Based on the book by Sara Gay Forden, House of Gucci tracks the entry into the hallowed halls of Italian fashion of trucker Patrizia Reggiani (Lady Gaga at her most Gaga). Okay, she’s not a trucker, but her father owns a trucking company, which patriarch Rodolfo Gucci (Jeremy Irons) finds trashy, no pun intended. This from a guy with little ‘G’s all over his clothes, but no bother. She meets and puts the moves to his only son, Maurizio (Driver) eventually getting married. At the same time, Rodolfo’s brother Aldo (Al Pacino) is expanding the brand in the US and, crucially, Japan, and soon the friction between heritage and future revenue streams rears it ugly head. Patrizia, of course, is sure she can steer the Guccis into the 21st century, and in her best Lady Macbeth impression she is the catalyst for family betrayals, double crosses and leveraged buyouts. Then she has Maurizio shot, but that comes partially as a reaction to him dumping her for his old girlfriend, Paola, and watching her meal ticket walk out the door. Like Patrizia, Lady Gaga — or perhaps we should call her Stefani Germanotta because she’s a real thespian now? — is making an aggressive play for power (an Oscar nomination at the very least) but her performance is, well, performative. She gives off an air of playing dress-up, with little concern for nuance. She’s working class. She wants nice clothes. She lashes out when you take her toys away.

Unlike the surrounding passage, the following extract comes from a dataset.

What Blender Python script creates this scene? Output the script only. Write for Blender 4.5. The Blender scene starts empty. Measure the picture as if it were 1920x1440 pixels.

There’s Leto on the far left, again stealing the thunder from champion scenery chewer Al Pacino and emerging ACTOR!! Lady Gaga

In fairness to Ms Germanotta, there are a few movies happening here, and Scott’s not sure which one tickles him the most. The drama about the reshaping of a storied brand we all know, how it was rescued from obsolescence by an emerging Tom Ford (Reeve Carney, Penny Dreadful’s Dorian Gray) and the rivalries among elite luxury fashion houses for talent is an interesting one, and one that may have had room to explore Gucci’s reaction to the rise in counterfeiting — which is mentioned and then almost immediately forgotten. The batshit bio-crime pic with more Leto, more Gaga doing ALL the accents (hers evidently originated in the Orion Nebula), more of Pacino gnawing on the gorgeous Milan scenery and more of Driver being a scallawag that drove his wife to murder (that’s evidently a huge dollop of dramatic license) is something else — and probably a lot more fun. C’mon: how can Salma Hayek running around threatening people with hexes and stink-eyes be dull? It can’t, but in opting for a bit of both movies Scott misses the mark on both. Most unforgivable, perhaps — aside from a run time that tries the patience of even the most devout Scott and fashion wonks — are the film’s drab visuals. A movie about haute couture, shot in Italy by the director who made Blade Runner, made Mars look like a great holiday destination and contributed to Apple’s corporate identity, and his regular DOP Dariusz Wolski (visual gems like Dark City and HBO’s Raised by Wolves), and set during the tacky part of the ’90s should at least be eye-candy. It’s not.

But Jared Leto. Jared Leto hits his target every time, and injects House of Gucci with what fabulousness it does manage to achieve. Bravo, carissimo. Bravo.